─── RECORDS SUPPLIED ───

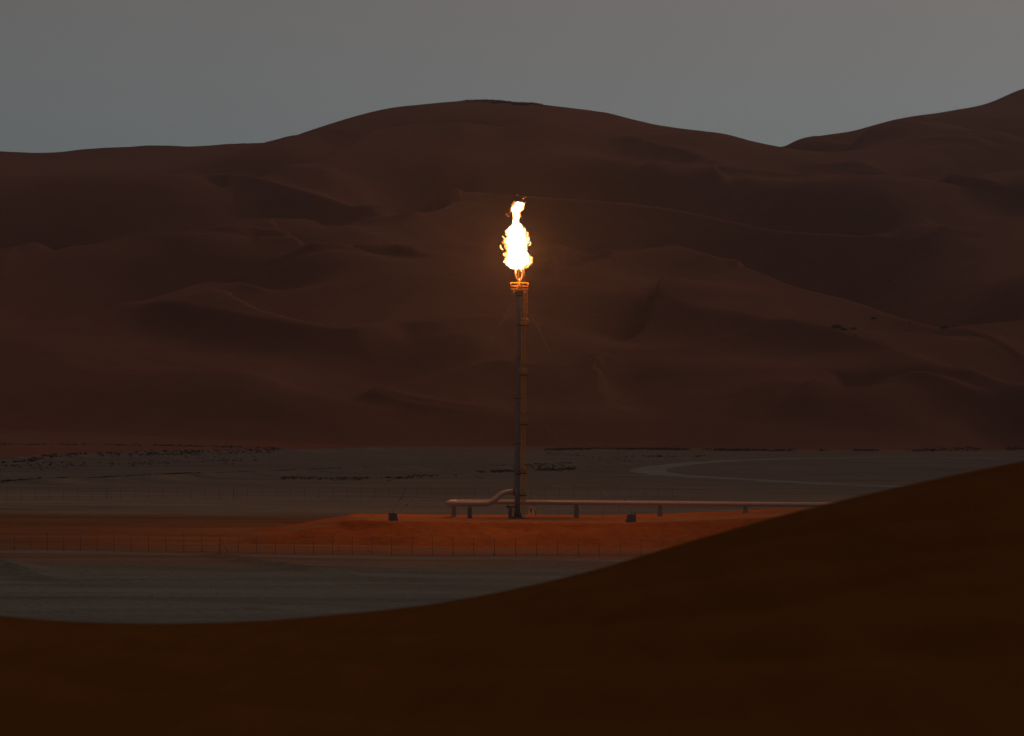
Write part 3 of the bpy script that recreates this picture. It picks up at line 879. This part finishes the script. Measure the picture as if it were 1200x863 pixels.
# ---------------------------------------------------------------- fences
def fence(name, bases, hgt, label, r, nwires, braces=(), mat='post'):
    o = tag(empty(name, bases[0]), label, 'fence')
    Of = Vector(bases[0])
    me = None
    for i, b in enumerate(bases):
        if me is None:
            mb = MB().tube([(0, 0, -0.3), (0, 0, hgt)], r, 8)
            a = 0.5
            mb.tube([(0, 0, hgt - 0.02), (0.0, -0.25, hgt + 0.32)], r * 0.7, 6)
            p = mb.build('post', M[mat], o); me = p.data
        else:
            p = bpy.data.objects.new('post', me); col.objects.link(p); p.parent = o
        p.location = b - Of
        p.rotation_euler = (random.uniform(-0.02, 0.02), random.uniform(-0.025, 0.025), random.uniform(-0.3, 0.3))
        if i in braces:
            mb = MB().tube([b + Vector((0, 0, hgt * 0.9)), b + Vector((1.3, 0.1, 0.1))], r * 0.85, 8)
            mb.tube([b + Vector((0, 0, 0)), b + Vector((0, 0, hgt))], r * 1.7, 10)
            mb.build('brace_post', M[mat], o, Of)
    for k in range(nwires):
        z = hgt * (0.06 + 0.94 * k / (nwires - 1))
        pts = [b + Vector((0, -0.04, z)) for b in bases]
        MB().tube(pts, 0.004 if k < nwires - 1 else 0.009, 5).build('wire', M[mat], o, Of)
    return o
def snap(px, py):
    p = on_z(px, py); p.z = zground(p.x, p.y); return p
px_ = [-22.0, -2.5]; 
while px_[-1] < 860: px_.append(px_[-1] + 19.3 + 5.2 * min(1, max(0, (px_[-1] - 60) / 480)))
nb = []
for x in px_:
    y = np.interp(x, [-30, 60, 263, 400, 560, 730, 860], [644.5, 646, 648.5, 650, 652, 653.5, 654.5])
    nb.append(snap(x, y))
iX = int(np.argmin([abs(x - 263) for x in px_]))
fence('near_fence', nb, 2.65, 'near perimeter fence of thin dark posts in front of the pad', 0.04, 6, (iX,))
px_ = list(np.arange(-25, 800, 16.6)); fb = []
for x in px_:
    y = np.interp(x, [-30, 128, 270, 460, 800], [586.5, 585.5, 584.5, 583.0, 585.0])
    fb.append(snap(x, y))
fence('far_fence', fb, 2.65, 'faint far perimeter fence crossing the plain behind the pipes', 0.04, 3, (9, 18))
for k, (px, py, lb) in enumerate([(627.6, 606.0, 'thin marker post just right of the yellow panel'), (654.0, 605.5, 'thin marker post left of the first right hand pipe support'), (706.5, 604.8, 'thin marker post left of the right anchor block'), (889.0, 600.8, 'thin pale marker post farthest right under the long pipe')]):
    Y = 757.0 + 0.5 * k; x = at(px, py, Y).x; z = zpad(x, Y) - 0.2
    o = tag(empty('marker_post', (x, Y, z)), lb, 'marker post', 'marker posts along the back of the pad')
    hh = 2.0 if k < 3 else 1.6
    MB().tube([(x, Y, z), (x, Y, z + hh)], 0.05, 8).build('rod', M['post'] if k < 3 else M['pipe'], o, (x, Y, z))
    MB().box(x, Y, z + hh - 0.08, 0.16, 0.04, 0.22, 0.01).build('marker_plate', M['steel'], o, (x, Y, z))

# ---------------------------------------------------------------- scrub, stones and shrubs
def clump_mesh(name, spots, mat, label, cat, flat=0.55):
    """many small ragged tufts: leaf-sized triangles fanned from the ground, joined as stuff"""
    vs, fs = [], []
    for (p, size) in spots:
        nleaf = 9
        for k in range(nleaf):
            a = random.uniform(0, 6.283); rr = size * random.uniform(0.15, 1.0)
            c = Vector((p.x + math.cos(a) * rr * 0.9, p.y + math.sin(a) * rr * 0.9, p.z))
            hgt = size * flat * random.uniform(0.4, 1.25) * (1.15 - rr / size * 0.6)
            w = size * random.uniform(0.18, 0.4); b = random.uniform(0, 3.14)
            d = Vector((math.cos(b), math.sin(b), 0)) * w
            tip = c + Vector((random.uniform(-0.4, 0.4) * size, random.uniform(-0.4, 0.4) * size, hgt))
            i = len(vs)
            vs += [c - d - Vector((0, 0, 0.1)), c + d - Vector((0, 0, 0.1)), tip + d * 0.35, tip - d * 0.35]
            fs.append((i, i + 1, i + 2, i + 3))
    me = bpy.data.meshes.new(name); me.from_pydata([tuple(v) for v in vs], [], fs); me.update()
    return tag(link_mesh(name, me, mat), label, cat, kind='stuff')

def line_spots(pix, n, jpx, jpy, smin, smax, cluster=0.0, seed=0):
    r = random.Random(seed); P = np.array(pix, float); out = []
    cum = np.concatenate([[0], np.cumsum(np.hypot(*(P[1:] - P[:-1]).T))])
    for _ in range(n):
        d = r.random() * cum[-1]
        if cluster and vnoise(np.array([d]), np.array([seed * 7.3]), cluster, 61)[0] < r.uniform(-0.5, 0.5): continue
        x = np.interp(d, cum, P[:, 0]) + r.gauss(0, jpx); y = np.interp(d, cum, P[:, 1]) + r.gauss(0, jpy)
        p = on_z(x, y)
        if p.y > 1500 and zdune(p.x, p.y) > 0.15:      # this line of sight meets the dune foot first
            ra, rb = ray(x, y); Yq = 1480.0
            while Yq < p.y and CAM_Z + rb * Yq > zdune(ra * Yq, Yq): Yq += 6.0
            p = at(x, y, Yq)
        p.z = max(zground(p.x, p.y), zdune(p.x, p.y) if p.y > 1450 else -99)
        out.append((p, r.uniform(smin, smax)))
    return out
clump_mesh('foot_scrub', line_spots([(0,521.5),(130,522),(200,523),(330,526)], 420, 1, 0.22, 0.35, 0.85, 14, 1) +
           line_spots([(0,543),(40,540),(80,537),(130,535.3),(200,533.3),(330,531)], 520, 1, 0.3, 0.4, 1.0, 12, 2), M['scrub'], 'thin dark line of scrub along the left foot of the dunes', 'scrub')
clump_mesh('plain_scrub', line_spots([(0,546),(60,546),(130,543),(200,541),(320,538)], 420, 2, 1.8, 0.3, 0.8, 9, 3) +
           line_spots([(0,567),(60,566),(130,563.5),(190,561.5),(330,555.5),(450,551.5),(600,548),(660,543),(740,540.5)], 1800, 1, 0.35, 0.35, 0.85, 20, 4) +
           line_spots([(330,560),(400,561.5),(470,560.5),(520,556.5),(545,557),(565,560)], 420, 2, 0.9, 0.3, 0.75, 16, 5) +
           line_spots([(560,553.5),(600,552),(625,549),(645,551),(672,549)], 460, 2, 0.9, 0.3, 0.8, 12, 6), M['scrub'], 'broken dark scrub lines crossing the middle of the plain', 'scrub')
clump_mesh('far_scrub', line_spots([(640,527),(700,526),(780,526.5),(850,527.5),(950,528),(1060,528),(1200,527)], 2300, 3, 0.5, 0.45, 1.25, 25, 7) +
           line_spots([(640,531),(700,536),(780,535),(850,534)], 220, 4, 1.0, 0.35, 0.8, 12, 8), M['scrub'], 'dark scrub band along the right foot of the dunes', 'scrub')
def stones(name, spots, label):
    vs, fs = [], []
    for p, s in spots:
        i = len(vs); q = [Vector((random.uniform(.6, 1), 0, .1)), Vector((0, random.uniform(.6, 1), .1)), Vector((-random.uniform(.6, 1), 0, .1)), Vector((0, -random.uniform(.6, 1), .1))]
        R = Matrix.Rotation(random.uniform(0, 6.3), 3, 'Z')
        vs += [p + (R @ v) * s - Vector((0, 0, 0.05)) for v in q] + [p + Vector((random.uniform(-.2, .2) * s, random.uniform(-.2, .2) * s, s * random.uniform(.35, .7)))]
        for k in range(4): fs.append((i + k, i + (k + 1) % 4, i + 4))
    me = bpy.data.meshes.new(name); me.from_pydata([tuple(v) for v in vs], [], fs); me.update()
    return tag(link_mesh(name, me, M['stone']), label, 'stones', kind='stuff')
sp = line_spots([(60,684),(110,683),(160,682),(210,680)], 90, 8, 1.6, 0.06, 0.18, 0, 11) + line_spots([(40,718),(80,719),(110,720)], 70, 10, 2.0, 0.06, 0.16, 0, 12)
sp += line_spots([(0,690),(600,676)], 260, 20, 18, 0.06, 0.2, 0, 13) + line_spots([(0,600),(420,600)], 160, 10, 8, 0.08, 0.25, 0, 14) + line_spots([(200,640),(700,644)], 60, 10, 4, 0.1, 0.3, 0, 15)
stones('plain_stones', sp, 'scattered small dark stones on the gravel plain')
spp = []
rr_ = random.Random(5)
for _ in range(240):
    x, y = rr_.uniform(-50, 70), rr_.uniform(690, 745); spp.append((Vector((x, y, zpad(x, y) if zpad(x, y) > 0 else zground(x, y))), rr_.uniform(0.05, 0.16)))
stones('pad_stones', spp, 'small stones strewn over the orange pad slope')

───
─── RECORDS SUPPLIED ───

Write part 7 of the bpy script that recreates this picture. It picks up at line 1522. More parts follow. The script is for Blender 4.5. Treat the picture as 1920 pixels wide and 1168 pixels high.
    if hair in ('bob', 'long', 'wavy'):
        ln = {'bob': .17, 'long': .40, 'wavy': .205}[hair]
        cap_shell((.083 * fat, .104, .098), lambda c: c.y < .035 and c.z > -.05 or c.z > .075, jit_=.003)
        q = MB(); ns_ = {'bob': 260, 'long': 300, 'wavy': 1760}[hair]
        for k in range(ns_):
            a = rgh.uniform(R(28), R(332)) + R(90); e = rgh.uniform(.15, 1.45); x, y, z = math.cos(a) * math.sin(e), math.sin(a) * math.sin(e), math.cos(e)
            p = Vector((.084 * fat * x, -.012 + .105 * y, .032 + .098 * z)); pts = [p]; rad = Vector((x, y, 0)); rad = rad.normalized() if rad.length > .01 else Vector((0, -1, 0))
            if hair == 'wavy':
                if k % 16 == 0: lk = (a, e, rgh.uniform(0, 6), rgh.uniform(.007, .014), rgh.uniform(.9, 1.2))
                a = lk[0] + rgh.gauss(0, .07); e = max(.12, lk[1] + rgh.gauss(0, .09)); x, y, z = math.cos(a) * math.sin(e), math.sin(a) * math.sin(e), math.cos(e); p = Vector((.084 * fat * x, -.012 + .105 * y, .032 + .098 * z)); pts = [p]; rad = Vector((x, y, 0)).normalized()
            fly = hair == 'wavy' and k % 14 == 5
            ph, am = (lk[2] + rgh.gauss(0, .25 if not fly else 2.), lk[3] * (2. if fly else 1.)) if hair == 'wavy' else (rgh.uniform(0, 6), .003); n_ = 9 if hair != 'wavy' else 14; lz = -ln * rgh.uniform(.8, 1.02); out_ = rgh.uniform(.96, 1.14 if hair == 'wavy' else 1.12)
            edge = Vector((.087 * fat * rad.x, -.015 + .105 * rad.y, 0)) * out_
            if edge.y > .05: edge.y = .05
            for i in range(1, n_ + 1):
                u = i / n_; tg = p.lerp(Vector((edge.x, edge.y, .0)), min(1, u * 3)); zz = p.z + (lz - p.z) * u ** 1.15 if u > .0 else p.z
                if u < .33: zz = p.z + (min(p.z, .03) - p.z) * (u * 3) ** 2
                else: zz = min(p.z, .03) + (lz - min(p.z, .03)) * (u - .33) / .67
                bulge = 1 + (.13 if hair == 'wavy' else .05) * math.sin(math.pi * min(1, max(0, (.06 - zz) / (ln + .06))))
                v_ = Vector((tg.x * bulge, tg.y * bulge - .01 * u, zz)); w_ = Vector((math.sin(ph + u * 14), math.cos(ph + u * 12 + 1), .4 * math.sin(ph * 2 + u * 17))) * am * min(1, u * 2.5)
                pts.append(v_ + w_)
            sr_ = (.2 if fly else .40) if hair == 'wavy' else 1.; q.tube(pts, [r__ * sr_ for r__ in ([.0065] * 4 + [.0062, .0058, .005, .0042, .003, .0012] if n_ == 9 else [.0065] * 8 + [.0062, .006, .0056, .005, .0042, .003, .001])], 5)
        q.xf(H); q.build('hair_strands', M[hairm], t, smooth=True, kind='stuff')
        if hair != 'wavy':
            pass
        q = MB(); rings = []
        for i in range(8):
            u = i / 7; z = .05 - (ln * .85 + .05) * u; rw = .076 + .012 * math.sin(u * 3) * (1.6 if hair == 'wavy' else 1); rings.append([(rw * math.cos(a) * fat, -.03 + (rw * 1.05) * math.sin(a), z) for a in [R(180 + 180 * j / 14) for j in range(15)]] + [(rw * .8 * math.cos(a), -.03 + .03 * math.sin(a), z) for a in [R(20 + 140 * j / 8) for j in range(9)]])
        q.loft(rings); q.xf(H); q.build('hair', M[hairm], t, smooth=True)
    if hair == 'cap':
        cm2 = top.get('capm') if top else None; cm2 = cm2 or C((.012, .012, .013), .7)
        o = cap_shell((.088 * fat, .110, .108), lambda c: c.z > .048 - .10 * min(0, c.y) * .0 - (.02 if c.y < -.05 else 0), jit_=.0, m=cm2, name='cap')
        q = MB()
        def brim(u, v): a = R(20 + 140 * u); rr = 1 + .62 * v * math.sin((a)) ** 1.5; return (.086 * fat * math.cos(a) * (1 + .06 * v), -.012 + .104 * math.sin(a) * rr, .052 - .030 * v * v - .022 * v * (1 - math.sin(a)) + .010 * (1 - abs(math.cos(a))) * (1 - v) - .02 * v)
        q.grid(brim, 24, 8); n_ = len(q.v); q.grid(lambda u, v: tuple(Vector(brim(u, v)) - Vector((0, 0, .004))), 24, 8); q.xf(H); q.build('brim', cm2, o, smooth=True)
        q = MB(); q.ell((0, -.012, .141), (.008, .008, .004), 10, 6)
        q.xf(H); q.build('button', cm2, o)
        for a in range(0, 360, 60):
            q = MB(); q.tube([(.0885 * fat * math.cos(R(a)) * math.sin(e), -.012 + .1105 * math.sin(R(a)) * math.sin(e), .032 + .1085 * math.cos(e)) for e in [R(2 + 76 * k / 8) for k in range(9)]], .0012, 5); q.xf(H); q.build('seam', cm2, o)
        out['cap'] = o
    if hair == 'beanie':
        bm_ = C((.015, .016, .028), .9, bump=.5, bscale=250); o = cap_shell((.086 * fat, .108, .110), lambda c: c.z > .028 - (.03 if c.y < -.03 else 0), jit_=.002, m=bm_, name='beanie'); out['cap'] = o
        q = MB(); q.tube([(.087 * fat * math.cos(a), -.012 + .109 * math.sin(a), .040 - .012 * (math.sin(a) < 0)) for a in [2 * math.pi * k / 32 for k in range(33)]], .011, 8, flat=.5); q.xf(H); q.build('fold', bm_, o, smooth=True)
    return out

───
─── RECORDS SUPPLIED ───

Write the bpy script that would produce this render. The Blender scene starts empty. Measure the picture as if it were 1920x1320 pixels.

───

◆ WRITTEN EXERCISE: Pick out, from the lines above, every one that contains the string "picks".

◆ OUTPUT:
Write part 3 of the bpy script that recreates this picture. It picks up at line 879. This part finishes the script. Measure the picture as if it were 1200x863 pixels.
Write part 7 of the bpy script that recreates this picture. It picks up at line 1522. More parts follow. The script is for Blender 4.5. Treat the picture as 1920 pixels wide and 1168 pixels high.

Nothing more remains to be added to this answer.